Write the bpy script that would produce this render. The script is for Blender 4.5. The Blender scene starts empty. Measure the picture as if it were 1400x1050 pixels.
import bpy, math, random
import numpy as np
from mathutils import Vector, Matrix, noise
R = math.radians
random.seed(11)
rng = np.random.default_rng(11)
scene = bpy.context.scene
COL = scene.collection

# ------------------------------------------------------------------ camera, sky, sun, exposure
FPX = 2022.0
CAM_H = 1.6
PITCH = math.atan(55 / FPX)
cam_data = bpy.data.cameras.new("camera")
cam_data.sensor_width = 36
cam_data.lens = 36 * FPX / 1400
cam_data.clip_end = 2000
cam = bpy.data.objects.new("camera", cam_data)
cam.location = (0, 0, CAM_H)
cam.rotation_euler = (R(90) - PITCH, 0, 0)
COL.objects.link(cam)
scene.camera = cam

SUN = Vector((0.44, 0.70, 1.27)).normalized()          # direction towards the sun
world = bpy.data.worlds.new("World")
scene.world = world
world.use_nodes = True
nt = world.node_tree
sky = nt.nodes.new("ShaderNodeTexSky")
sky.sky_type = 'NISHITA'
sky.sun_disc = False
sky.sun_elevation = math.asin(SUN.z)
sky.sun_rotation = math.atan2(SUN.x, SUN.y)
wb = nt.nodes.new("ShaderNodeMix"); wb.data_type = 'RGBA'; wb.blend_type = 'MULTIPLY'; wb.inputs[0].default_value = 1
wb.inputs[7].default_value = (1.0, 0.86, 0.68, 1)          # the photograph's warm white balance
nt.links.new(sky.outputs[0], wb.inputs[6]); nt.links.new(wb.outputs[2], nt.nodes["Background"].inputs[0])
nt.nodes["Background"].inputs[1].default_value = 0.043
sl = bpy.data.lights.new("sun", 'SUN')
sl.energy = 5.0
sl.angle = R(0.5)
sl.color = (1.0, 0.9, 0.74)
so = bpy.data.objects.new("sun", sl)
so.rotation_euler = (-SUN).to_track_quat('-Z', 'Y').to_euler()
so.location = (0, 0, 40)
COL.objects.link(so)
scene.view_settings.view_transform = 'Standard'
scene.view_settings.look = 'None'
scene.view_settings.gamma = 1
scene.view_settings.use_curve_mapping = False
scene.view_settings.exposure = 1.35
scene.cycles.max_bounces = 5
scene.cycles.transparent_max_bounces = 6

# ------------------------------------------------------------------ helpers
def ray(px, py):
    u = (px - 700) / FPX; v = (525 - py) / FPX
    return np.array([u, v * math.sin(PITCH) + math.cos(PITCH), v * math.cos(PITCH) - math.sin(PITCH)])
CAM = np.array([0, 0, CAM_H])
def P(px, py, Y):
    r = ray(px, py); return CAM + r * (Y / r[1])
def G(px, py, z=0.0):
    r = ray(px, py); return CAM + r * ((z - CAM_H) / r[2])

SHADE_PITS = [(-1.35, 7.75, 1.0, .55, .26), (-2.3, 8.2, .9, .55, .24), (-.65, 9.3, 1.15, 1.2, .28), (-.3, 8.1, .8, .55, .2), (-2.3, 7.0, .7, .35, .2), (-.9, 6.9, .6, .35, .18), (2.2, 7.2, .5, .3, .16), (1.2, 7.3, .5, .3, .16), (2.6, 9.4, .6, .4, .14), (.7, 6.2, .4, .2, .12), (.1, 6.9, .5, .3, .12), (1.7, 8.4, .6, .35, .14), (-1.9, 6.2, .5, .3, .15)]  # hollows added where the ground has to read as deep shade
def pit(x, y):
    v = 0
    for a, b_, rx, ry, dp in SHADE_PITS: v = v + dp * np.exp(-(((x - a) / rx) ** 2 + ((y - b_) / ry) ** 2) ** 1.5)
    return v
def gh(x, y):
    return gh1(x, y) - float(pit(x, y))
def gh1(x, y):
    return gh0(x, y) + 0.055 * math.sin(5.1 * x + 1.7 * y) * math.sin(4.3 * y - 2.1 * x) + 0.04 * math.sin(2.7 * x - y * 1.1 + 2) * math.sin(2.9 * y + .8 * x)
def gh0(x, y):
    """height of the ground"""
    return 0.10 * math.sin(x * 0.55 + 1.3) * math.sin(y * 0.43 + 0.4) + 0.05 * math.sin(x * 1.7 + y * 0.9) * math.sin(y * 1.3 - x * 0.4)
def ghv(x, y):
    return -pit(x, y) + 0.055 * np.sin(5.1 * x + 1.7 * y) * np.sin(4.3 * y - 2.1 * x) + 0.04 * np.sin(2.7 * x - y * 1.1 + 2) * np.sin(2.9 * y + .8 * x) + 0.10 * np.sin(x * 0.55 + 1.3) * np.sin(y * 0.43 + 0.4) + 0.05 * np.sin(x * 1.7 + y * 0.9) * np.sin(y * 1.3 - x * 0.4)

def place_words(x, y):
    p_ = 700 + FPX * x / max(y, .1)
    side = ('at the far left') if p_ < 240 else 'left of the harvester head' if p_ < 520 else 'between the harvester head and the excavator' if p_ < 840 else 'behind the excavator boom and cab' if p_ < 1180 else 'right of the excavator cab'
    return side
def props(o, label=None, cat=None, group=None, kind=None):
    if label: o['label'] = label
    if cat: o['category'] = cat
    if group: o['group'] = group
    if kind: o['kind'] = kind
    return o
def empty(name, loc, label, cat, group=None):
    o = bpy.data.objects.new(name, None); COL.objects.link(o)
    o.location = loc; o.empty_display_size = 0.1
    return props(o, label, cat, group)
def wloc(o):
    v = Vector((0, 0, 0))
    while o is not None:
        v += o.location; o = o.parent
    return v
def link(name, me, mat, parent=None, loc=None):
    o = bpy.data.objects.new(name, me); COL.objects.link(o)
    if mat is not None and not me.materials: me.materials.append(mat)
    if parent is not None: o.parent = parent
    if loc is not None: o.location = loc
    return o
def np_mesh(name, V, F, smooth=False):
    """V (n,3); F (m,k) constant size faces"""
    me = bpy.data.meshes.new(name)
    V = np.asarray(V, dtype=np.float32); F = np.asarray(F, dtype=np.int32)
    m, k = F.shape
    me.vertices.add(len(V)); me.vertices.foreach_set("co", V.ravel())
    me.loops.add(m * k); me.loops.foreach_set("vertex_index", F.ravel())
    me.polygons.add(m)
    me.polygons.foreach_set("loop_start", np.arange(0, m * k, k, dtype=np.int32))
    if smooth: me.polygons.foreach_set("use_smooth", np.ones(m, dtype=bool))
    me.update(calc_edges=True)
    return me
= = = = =
- [Task statement]: Each line from the start of the listing above through the line containing "scene.camera = cam" should be copied exactly, please, with no other lines added.

- [Task response]:
Write the bpy script that would produce this render. The script is for Blender 4.5. The Blender scene starts empty. Measure the picture as if it were 1400x1050 pixels.
import bpy, math, random
import numpy as np
from mathutils import Vector, Matrix, noise
R = math.radians
random.seed(11)
rng = np.random.default_rng(11)
scene = bpy.context.scene
COL = scene.collection

# ------------------------------------------------------------------ camera, sky, sun, exposure
FPX = 2022.0
CAM_H = 1.6
PITCH = math.atan(55 / FPX)
cam_data = bpy.data.cameras.new("camera")
cam_data.sensor_width = 36
cam_data.lens = 36 * FPX / 1400
cam_data.clip_end = 2000
cam = bpy.data.objects.new("camera", cam_data)
cam.location = (0, 0, CAM_H)
cam.rotation_euler = (R(90) - PITCH, 0, 0)
COL.objects.link(cam)
scene.camera = cam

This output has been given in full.